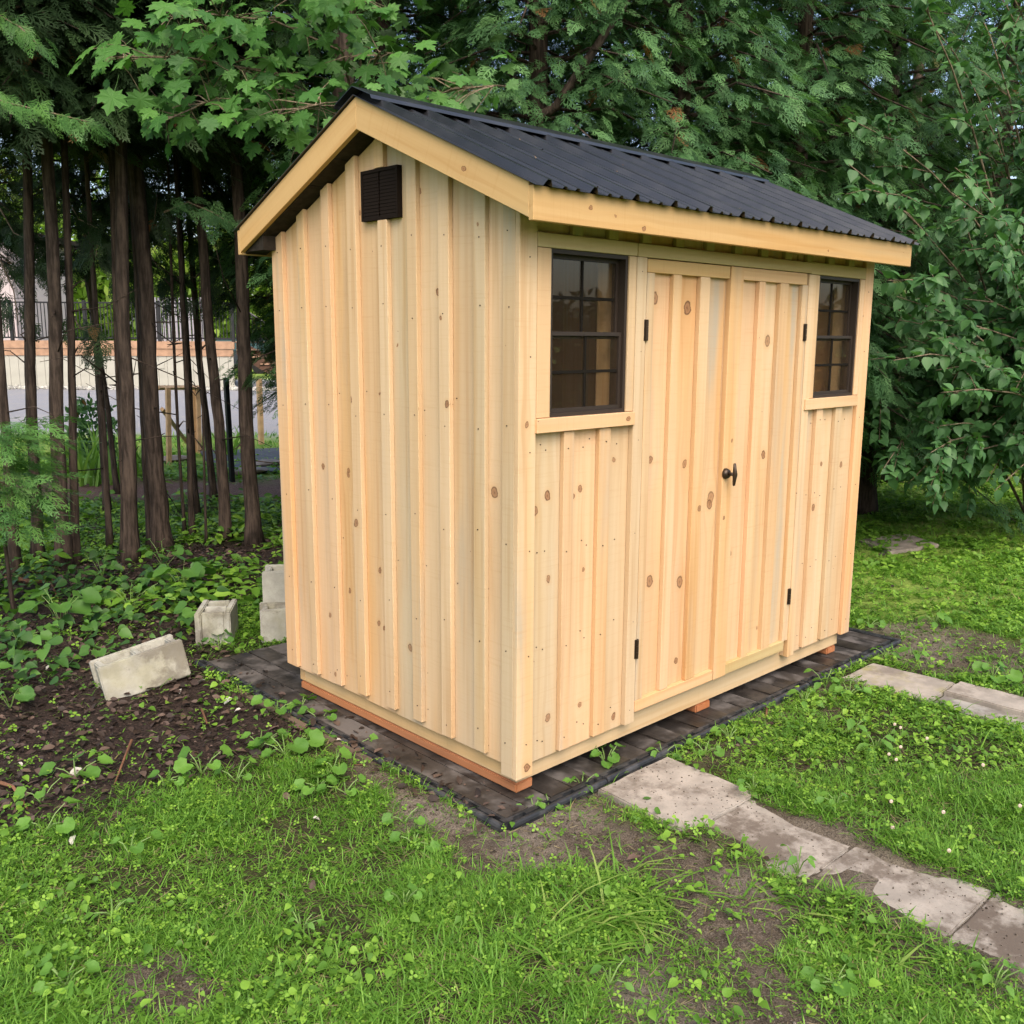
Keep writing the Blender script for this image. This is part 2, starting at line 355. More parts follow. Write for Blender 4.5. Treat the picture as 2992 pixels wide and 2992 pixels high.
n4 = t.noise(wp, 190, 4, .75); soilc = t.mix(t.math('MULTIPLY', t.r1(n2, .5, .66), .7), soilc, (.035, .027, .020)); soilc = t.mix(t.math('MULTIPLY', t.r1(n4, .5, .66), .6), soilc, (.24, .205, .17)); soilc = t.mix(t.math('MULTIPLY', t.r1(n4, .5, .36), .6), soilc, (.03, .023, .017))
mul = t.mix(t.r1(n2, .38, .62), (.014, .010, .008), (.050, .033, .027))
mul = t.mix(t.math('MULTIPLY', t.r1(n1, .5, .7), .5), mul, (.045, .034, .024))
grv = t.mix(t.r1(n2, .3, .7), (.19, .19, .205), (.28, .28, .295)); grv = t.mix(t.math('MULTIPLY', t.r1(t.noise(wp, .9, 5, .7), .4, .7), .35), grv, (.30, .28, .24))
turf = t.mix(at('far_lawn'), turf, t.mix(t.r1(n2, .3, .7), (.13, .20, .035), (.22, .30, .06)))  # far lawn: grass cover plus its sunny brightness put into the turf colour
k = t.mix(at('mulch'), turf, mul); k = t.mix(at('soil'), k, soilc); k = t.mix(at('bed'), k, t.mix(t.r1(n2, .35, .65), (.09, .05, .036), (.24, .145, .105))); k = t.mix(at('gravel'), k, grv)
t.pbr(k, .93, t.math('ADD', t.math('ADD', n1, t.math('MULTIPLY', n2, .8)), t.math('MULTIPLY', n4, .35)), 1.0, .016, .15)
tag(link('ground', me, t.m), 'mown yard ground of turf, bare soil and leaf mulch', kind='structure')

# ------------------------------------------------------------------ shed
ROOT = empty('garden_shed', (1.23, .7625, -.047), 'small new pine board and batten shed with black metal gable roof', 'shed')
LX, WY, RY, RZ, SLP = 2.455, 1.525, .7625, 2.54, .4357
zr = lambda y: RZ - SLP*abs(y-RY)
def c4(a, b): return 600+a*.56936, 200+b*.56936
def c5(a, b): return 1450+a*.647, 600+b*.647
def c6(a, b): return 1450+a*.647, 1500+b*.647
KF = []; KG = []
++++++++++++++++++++
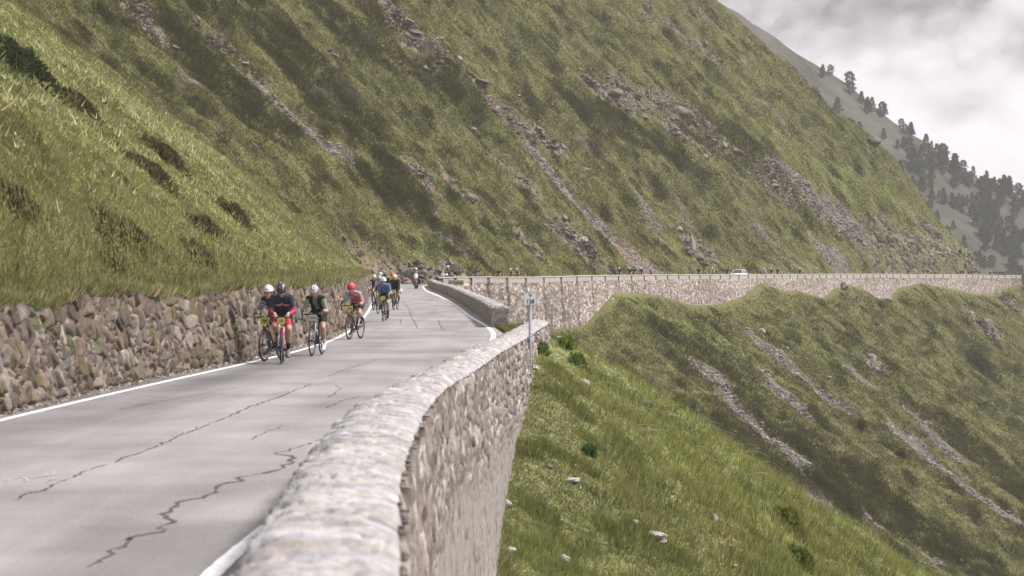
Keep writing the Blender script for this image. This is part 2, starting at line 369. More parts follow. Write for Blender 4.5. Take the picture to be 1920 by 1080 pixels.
++++++++++++++++++++
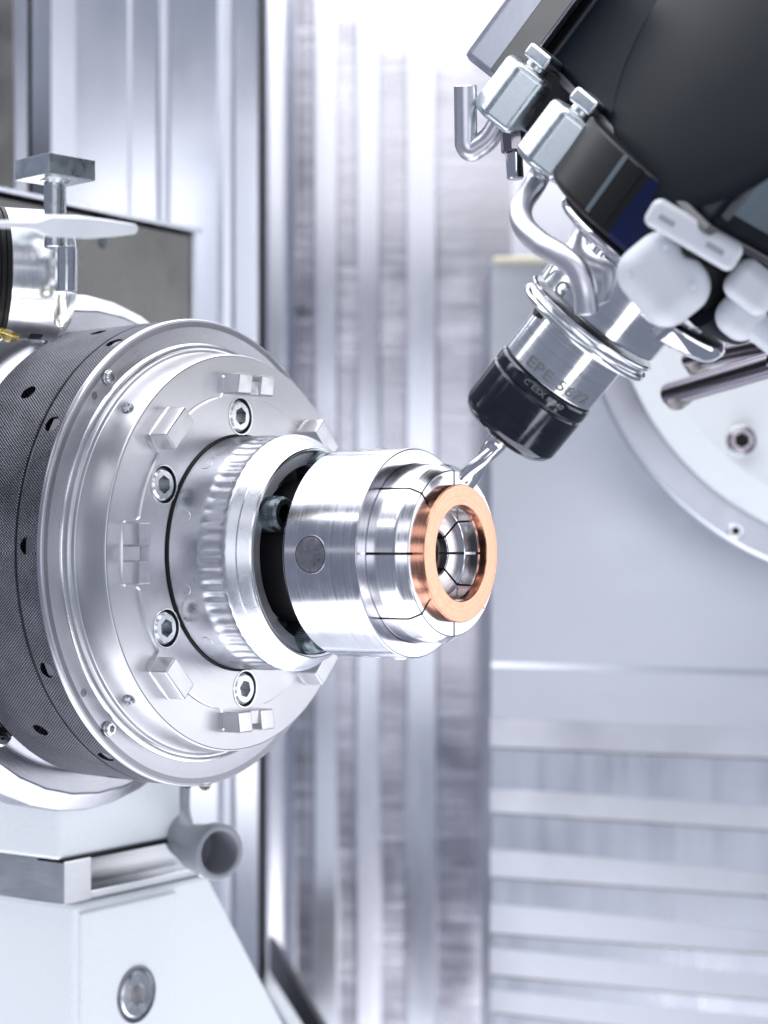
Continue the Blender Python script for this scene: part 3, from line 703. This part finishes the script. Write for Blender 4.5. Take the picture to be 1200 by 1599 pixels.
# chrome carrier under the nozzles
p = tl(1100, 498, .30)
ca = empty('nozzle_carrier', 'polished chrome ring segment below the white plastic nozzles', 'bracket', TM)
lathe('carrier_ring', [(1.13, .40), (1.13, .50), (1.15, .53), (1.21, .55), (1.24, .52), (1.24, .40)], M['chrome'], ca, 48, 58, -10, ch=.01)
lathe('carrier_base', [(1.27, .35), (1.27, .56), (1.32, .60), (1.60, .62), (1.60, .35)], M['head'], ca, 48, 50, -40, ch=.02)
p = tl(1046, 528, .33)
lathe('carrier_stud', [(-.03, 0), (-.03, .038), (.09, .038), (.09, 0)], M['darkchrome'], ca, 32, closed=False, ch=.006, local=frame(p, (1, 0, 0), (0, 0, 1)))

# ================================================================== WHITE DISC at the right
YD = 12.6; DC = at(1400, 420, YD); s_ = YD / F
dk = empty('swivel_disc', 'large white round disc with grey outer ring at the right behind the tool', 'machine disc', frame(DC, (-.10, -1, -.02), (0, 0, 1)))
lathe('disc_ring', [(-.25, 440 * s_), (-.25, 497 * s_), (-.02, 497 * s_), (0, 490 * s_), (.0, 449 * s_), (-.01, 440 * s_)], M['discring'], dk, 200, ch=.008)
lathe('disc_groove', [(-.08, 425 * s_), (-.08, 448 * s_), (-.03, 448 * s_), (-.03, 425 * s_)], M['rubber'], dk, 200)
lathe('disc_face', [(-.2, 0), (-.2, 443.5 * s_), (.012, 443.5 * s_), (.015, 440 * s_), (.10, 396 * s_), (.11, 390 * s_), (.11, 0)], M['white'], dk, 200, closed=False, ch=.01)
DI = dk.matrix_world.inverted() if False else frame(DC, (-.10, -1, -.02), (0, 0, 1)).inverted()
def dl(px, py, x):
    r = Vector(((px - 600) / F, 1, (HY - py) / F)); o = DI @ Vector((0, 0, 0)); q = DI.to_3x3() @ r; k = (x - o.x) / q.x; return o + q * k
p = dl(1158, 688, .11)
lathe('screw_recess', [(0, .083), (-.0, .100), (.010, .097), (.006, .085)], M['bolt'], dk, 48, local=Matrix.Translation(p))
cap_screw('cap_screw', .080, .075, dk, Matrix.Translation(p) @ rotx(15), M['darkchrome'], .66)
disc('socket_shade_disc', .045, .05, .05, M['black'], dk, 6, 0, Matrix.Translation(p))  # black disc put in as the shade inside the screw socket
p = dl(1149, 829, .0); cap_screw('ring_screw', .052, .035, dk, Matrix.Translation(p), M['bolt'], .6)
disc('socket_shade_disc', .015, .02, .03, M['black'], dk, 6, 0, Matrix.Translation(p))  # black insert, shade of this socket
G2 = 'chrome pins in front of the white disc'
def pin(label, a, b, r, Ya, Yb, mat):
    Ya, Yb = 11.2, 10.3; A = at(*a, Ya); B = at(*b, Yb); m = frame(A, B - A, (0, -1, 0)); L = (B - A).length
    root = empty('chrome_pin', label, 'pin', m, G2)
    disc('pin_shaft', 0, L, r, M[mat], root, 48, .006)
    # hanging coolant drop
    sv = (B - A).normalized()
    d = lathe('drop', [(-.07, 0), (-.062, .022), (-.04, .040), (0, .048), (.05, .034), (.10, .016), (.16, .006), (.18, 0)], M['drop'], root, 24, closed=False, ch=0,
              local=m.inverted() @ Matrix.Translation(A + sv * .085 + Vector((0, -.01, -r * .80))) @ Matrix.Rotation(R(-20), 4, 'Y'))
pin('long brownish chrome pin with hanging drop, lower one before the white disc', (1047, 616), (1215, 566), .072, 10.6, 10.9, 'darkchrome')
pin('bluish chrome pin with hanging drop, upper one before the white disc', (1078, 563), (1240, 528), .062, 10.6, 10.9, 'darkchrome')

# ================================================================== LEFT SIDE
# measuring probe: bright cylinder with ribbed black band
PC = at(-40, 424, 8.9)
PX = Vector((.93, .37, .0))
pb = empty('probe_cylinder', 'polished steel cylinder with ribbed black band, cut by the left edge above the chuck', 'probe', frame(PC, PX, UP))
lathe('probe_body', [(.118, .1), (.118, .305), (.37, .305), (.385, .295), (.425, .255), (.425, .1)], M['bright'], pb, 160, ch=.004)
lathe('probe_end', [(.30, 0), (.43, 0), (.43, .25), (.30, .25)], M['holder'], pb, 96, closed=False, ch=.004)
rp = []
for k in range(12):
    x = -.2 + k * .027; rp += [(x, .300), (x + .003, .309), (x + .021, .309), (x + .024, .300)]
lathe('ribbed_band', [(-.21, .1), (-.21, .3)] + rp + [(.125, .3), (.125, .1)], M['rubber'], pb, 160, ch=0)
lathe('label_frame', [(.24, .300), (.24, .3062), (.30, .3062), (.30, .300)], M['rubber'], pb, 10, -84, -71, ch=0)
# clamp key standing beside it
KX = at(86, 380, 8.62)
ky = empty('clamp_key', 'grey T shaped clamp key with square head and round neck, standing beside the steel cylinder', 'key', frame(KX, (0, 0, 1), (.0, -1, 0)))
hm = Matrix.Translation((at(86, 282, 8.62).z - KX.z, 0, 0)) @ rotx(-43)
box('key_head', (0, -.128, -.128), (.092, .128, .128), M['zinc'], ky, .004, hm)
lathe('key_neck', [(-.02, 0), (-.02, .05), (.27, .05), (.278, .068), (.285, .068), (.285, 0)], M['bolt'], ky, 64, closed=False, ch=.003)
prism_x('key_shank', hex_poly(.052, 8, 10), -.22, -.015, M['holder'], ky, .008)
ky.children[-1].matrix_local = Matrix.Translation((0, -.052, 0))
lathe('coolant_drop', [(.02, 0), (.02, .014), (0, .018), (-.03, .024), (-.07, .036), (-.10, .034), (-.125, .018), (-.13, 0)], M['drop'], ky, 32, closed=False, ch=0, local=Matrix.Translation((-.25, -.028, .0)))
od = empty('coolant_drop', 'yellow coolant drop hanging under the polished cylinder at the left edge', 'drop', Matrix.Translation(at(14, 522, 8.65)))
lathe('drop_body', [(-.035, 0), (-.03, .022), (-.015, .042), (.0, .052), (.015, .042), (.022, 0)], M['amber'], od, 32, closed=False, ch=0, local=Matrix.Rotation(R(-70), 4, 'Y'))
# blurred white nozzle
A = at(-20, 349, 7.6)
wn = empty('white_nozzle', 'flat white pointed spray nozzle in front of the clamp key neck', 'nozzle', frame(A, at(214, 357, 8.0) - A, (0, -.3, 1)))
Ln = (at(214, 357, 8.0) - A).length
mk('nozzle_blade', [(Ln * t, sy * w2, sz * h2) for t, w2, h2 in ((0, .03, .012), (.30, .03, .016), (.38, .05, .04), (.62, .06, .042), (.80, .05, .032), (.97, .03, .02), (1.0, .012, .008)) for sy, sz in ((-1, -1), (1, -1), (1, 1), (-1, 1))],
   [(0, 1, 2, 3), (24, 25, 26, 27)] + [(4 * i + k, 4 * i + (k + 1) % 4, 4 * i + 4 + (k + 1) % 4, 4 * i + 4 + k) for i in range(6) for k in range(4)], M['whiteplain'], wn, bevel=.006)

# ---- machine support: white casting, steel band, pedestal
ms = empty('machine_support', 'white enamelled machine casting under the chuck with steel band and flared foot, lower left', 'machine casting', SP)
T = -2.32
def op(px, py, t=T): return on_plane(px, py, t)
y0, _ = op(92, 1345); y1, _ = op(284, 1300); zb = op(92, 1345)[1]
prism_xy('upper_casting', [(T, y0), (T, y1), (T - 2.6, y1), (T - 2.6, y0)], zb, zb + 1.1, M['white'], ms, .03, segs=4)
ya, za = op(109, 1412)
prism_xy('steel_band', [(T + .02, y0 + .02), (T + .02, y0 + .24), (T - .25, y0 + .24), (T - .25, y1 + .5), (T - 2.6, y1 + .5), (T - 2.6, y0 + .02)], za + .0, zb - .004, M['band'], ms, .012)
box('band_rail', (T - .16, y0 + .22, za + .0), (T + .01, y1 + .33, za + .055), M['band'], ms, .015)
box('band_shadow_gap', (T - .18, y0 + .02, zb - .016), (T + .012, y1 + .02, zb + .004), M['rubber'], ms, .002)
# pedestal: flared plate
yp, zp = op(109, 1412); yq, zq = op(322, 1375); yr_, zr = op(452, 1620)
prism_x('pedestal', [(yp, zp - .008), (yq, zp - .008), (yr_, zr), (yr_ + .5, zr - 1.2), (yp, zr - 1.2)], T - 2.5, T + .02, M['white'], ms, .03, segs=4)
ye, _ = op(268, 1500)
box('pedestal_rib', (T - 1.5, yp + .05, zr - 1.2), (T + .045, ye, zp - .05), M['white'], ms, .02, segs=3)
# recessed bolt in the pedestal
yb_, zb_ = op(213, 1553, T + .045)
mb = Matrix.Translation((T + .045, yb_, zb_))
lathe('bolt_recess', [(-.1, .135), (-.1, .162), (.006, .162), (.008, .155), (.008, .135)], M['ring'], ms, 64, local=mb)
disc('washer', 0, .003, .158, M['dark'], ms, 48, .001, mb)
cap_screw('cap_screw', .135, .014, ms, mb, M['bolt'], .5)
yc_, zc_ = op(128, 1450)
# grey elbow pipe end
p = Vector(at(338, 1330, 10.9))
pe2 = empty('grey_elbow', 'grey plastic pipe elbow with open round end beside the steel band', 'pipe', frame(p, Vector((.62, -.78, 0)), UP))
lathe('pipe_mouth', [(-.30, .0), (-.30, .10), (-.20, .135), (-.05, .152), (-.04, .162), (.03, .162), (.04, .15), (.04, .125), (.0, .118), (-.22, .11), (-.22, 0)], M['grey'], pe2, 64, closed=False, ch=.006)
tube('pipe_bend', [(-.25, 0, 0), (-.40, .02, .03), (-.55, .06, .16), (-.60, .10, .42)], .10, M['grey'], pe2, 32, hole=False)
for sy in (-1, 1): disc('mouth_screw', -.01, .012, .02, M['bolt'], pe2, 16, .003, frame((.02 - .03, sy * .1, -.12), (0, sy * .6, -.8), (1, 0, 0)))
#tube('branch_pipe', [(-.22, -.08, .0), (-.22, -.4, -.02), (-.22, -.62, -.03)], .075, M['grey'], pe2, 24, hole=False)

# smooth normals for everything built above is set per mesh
++++++++++++++++++++
Task → The lines to return run from the one containing "2992 pixels high." down to the one containing "tag(link('ground', me, t.m), 'mown"; give them exactly, both included, and no others.

Result →
Keep writing the Blender script for this image. This is part 2, starting at line 355. More parts follow. Write for Blender 4.5. Treat the picture as 2992 pixels wide and 2992 pixels high.
n4 = t.noise(wp, 190, 4, .75); soilc = t.mix(t.math('MULTIPLY', t.r1(n2, .5, .66), .7), soilc, (.035, .027, .020)); soilc = t.mix(t.math('MULTIPLY', t.r1(n4, .5, .66), .6), soilc, (.24, .205, .17)); soilc = t.mix(t.math('MULTIPLY', t.r1(n4, .5, .36), .6), soilc, (.03, .023, .017))
mul = t.mix(t.r1(n2, .38, .62), (.014, .010, .008), (.050, .033, .027))
mul = t.mix(t.math('MULTIPLY', t.r1(n1, .5, .7), .5), mul, (.045, .034, .024))
grv = t.mix(t.r1(n2, .3, .7), (.19, .19, .205), (.28, .28, .295)); grv = t.mix(t.math('MULTIPLY', t.r1(t.noise(wp, .9, 5, .7), .4, .7), .35), grv, (.30, .28, .24))
turf = t.mix(at('far_lawn'), turf, t.mix(t.r1(n2, .3, .7), (.13, .20, .035), (.22, .30, .06)))  # far lawn: grass cover plus its sunny brightness put into the turf colour
k = t.mix(at('mulch'), turf, mul); k = t.mix(at('soil'), k, soilc); k = t.mix(at('bed'), k, t.mix(t.r1(n2, .35, .65), (.09, .05, .036), (.24, .145, .105))); k = t.mix(at('gravel'), k, grv)
t.pbr(k, .93, t.math('ADD', t.math('ADD', n1, t.math('MULTIPLY', n2, .8)), t.math('MULTIPLY', n4, .35)), 1.0, .016, .15)
tag(link('ground', me, t.m), 'mown yard ground of turf, bare soil and leaf mulch', kind='structure')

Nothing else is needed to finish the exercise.